━━ INFORMATION SUPPLIED

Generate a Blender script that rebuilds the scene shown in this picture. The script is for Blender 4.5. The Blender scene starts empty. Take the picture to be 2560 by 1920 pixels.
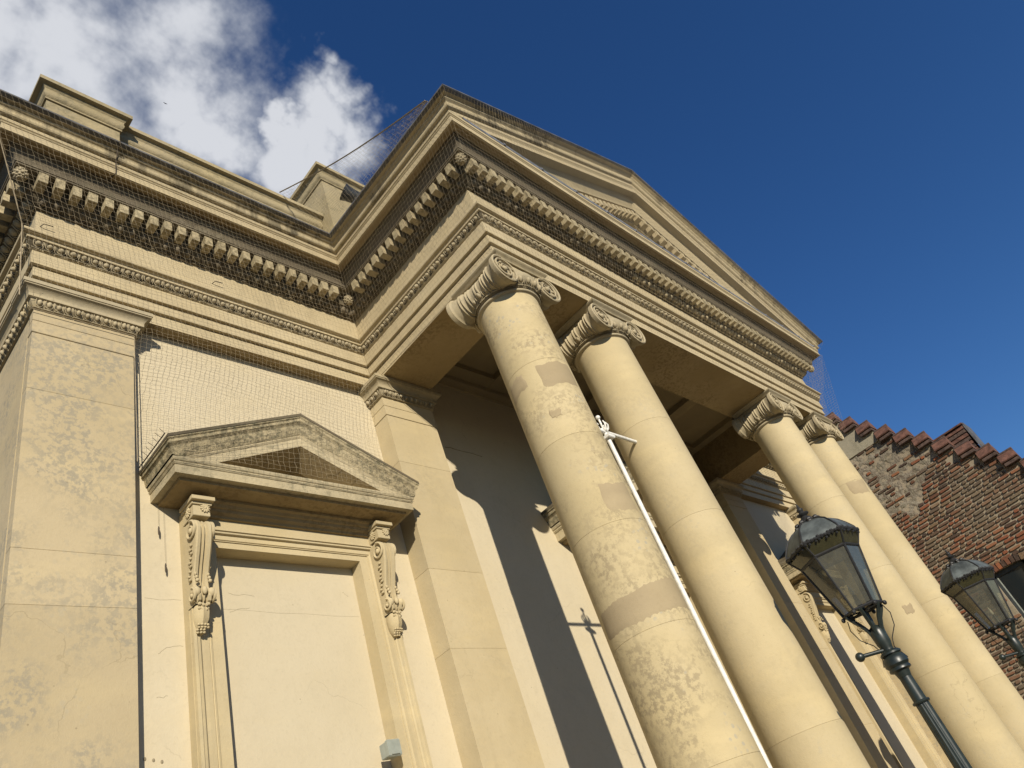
import bpy, math, random
from mathutils import Vector, Matrix

rad = math.radians
rnd = random.Random(11)
S = 0.85            # metres per building unit
ZG = 7.94           # ground lies this far below the architrave datum (building units)
scene = bpy.context.scene
col = scene.collection

def W(x, y, z):
    return Vector((x * S, y * S, (z + ZG) * S))

# ------------------------------------------------------------------ camera
cam_d = bpy.data.cameras.new('camera')
cam = bpy.data.objects.new('camera', cam_d)
col.objects.link(cam)
RT = Vector((0.697454, -0.646103, -0.310015))
DN = Vector((0.240957, 0.618844, -0.747644))
FW = Vector((0.674906, 0.446746, 0.587299))
CAMP = (-4.9688, -5.2167, -6.0595)
m = Matrix((RT, -DN, -FW)).transposed().to_4x4()
m.translation = W(*CAMP)
cam.matrix_world = m
cam_d.sensor_fit = 'HORIZONTAL'
cam_d.sensor_width = 36.0
cam_d.lens = 1850.34 / 2560 * 36.0
cam_d.clip_start = 0.05
cam_d.clip_end = 6000
scene.camera = cam

# ------------------------------------------------------------------ light
SUN = Vector((0.68, 1.0, -0.49)).normalized()      # the way the light travels
elev = math.asin(-SUN.z)
azim = math.atan2(-SUN.x, -SUN.y)
sl = bpy.data.lights.new('sun', 'SUN')
sl.energy = 5.0
sl.angle = rad(0.5)
sl.color = (1.0, 0.905, 0.745)
so = bpy.data.objects.new('sun', sl)
col.objects.link(so)
so.rotation_euler = SUN.to_track_quat('-Z', 'Y').to_euler()
so.location = (0, 0, 60)

scene.view_settings.view_transform = 'Standard'
scene.view_settings.look = 'None'
scene.view_settings.gamma = 1.0
scene.view_settings.use_curve_mapping = False
scene.view_settings.exposure = 0.25
scene.cycles.max_bounces = 5
scene.cycles.transparent_max_bounces = 10
scene.cycles.diffuse_bounces = 3
scene.cycles.glossy_bounces = 2

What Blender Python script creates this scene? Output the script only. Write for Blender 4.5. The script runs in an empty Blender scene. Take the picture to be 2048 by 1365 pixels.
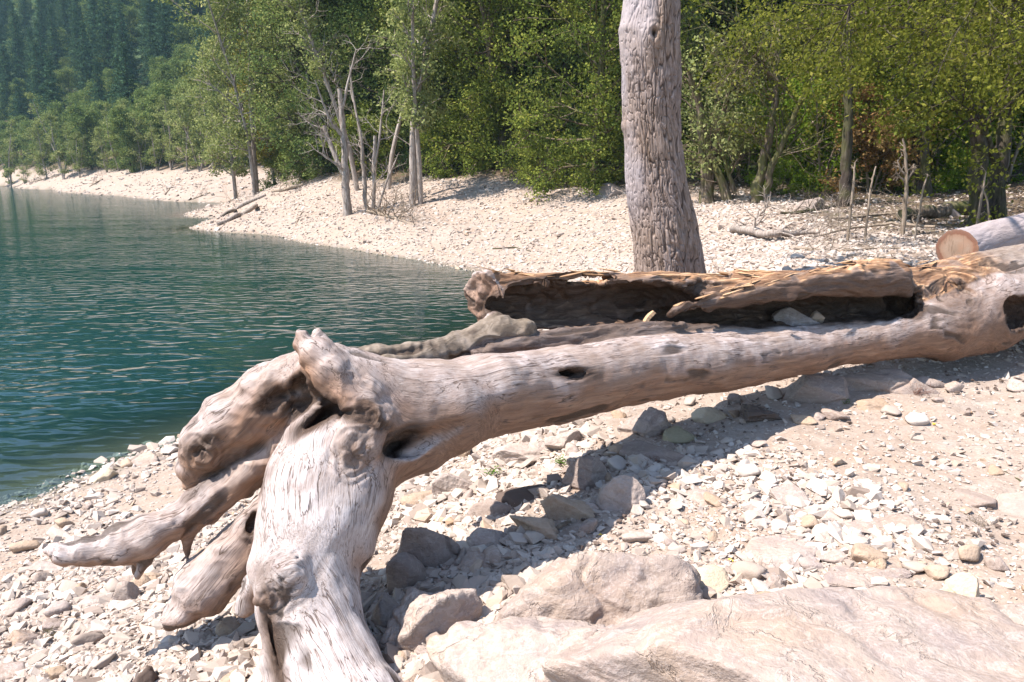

━━━━

### [DIRECTIONS FOR THIS TASK]
Only the lines from the start of the material through the line containing "from mathutils import Vector, Matrix" should be transcribed. Pictures stay out.

### [EXPECTED ANSWER]
Generate a Blender script that rebuilds the scene shown in this picture. The script is for Blender 4.5. The Blender scene starts empty. Take the picture to be 2560 by 1920 pixels.
import bpy, math, random
from mathutils import Vector, Matrix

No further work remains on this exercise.